IN A CONFERENCE CALL with reporters Monday, Susan Rice was asked about Abu Musab al Zarqawi. Rice is a senior foreign policy adviser to John Kerry's presidential campaign who is often mentioned as a possible National Security Adviser in a Kerry White House. Her comments on Zarqawi make that a worrisome prospect.
Why? Rice's understanding of Zarqawi is wrong. Her comments directly contradict the findings of the review of prewar Iraq intelligence prepared by the bipartisan Senate Select Committee on Intelligence and signed by Senator John Edwards, a member of that panel.
Here's what Rice said Monday in response to a question about the Kerry campaign's "position on Zarqawi":
Our position is that he poses a major threat now in Iraq, a threat that frankly wasn't there before the U.S. invasion. But now we have got to go after him and capture him or kill him. Before the invasion, he was in non-Saddam controlled area, very minor, and didn't pose any imminent threat to the U.S., and was not in any way cooperating with al-Qaeda.

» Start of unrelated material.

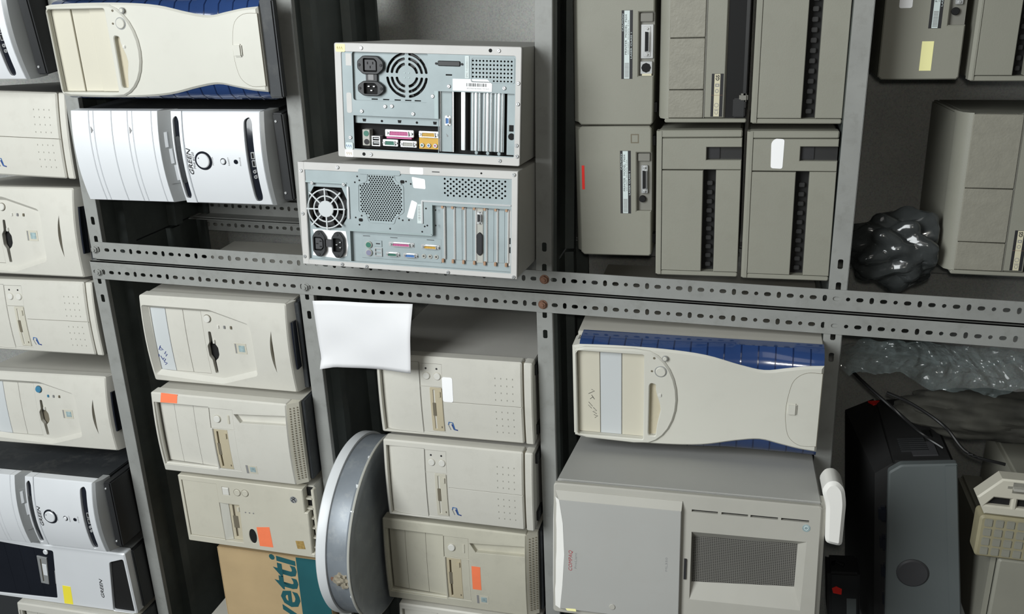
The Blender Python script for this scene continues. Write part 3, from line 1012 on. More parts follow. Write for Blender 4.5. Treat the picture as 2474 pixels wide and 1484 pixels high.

She's right about two things: (1) that Zarqawi "poses a major threat now in Iraq;" and (2) "we have got to go after him and capture or kill him."
Everything else is wrong.
Start with her claim that Zarqawi is "a threat that frankly wasn't there before the U.S. invasion." The bipartisan Senate Intelligence Committee review cites a CIA report, Iraq Support for Terrorism: "A variety of reporting indicates that senior al Qaeda terrorist planner al Zarqawi was
in Baghdad [redacted]. A foreign government service asserted that the IIS [Iraqi Intelligence Service] knew where al Zarqawi was located despite Baghdad's claims that it could not find him." (p. 337)
Rice also claims that Zarqawi was in a "non-Saddam controlled area, very minor." Language from the Senate report (p. 338) suggests that while Zarqawi certainly operated out of non-Saddam controlled Iraq, he was also in Baghdad:
As indicated in Iraq Support for Terrorism, the Iraqi regime was, at a minimum, aware of Zarqawi's presence in Baghdad in 2002 because a foreign government service passed information regarding his whereabouts to Iraqi authorities in June 2002. Despite Iraq's pervasive security apparatus and its receipt of detailed information about al-Zarqawi's possible location, Iraqi Intelligence told the foreign government service it could not locate al-Zarqawi.
[Redacted] al Zarqawi and his network were operating both in Baghdad and in the Kurdish-controlled region of Iraq. The HUMINT reporting indicated that the Iraqi regime certainly knew that al-Zarqawi was in Baghdad because a foreign government service gave that information to Iraq. Though the intelligence reports established the presence of al-Zarqawi in Baghdad during 2002 and the activities of his network in other areas of Iraq during 2002 and 2003 [redacted]
The Senate report concluded that "the Central Intelligence Agency's assessment on safe haven--that al Qaeda or associated groups were present in Baghdad and in northeastern Iraq in an area under Kurdish control--were reasonable." (p.347).